Aug. 1 marks the transition from summer salmon management to fall regulations. A decent return of 376,800 fall chinook is forecast to enter the Columbia between now and November.
Robin Ehlke of the Washington Department of Fish and Wildlife said the fall chinook forecast is much better than the 219,600 fish that returned in 2007, but only 75 percent of the average of the past decade.
Coho forecasts are in the toilet, however, with a horrible return of 164,800 forecast for 2008. That's less than 40 percent of the 10-year average. Here's a look at what's ahead in the coming three months:
- Buoy 10 - The lower 16 miles of the Columbia, from Buoy No. 10 where the river meets the ocean upstream to Tongue Point in Oregon and Rocky Point in Washington, is open for salmon on Friday.
The bag limit is two salmon, but only one chinook. Minimum sizes are 16 inches for coho and 24 inches for chinook.
Barbed hooks are allowed at Buoy 10. Anglers may fish with either a freshwater, saltwater or combination license. Everybody on the boat can keep fishing until the daily limit for all aboard is achieved.
Any chinook can be kept, but only fin-clipped coho.
Chinook retention at Buoy 10 is Friday through Sept. 1, which is Labor Day. Beginning Sept. 2, chinook must be released.
While Buoy 10 opens for salmon on Friday, it's not necessary to hustle to the coast right away. The first two weeks of the month generally produce a meager catch.
This year's Buoy 10 fishery should benefit from an estimated return of 86,200 chinook bound for Spring Creek National Fish Hatchery in eastern Skamania County. Sampling has shown Spring Creek chinook contribute a large percentage to the catch off the southern Washington coast and at Buoy 10.
"The goal is to target those healthy upriver hatchery stocks, which tend to bite well when they first enter the river," said Cindy LeFleur, Columbia River policy coordinator for the Department of Fish and Wildlife. "We're also expecting a strong return of chinook reared in net pens in select areas throughout the lower river."

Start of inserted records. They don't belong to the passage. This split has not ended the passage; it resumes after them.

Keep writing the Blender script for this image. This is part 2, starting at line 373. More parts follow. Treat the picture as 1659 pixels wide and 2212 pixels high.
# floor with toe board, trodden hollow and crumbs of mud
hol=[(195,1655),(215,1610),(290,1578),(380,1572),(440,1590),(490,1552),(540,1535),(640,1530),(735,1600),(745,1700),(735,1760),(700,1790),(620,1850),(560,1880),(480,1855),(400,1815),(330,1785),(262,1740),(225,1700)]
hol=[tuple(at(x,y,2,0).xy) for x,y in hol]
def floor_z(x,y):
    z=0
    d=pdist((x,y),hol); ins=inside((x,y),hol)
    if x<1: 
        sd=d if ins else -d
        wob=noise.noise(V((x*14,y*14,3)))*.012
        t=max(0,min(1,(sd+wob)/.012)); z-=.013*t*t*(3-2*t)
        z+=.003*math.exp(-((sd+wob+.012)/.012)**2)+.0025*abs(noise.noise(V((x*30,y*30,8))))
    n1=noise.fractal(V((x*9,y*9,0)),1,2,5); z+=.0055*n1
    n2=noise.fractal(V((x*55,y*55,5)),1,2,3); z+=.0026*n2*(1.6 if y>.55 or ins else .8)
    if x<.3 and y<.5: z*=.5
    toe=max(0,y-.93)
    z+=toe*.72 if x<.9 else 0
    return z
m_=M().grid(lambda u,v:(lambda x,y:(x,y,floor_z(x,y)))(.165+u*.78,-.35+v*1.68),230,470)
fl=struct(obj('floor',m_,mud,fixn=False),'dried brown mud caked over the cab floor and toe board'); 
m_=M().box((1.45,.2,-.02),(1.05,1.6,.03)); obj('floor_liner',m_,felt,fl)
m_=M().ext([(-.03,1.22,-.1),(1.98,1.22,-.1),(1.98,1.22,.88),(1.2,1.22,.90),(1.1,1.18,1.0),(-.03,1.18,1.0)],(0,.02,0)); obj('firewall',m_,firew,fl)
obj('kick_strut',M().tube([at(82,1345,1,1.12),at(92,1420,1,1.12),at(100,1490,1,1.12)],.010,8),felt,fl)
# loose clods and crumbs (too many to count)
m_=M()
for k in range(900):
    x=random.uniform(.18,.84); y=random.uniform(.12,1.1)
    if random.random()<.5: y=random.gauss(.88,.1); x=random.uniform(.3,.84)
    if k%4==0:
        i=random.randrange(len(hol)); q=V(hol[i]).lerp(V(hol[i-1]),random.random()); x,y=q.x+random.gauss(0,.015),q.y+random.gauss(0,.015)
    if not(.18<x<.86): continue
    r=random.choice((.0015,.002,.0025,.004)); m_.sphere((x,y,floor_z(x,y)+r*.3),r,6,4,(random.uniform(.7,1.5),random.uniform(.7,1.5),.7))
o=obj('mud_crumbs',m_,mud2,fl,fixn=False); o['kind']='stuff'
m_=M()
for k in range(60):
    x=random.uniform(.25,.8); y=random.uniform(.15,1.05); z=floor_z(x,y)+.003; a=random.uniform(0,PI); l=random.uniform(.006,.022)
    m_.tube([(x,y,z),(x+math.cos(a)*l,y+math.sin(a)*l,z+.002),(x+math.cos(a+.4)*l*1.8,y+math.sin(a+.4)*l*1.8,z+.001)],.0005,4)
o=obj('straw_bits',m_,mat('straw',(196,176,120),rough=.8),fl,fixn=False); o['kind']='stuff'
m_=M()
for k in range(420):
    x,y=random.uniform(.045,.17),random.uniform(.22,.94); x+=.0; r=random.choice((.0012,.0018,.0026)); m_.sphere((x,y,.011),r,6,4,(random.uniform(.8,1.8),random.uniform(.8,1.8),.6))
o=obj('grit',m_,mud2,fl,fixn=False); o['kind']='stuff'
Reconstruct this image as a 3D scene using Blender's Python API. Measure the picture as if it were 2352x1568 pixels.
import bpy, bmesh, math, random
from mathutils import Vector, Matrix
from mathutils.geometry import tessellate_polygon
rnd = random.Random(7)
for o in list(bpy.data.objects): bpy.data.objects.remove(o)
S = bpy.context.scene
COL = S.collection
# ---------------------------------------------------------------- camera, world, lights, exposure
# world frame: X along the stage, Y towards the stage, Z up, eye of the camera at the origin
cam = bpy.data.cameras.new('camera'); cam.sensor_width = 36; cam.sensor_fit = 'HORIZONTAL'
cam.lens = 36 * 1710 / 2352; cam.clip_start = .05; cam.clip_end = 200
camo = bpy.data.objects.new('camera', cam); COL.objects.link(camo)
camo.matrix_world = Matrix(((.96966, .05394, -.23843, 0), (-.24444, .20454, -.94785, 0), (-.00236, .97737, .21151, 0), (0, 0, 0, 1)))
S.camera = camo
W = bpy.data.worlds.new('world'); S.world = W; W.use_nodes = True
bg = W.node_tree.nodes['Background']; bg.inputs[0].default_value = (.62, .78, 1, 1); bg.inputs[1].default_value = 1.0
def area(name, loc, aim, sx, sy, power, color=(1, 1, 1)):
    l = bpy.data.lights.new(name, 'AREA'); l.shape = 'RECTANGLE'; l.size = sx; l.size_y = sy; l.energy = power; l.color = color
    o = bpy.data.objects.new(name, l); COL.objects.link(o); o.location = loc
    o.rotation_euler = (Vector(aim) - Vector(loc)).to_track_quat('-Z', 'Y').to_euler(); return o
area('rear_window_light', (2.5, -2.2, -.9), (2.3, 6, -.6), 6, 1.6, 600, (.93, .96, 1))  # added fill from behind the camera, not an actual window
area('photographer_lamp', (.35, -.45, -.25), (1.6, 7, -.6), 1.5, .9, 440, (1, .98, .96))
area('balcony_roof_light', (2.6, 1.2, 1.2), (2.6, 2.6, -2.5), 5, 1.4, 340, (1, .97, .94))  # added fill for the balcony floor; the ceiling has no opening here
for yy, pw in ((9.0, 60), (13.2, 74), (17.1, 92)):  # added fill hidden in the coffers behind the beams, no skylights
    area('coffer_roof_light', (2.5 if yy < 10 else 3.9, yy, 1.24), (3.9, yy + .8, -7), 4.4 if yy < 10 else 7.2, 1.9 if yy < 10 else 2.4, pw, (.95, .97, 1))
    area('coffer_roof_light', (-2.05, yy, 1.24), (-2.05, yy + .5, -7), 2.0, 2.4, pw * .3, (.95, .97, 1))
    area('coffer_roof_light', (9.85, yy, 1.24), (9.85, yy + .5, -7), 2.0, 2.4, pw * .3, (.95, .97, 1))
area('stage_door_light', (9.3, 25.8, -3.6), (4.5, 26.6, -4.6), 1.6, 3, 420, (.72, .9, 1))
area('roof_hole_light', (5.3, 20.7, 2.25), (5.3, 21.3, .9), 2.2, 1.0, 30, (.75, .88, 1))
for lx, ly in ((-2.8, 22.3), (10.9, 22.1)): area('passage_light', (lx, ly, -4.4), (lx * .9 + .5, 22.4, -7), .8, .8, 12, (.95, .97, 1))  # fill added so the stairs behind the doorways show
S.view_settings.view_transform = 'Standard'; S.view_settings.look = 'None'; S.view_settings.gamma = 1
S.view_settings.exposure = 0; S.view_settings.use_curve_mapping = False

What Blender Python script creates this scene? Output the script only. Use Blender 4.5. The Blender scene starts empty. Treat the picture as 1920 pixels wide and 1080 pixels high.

- Lower Columbia - Traditionally, chinook retention between a line stretching between Rocky Point in Washington and Tongue Point in Oregon (just east of Astoria) upstream to Bonneville Dam opened for chinook on Aug. 1.
But not this year.
All chinook must be released except during Sept. 1-16. The change is designed primarily to protect wild fish headed for the Snake River, a stock listed under the federal Endangered Species Act.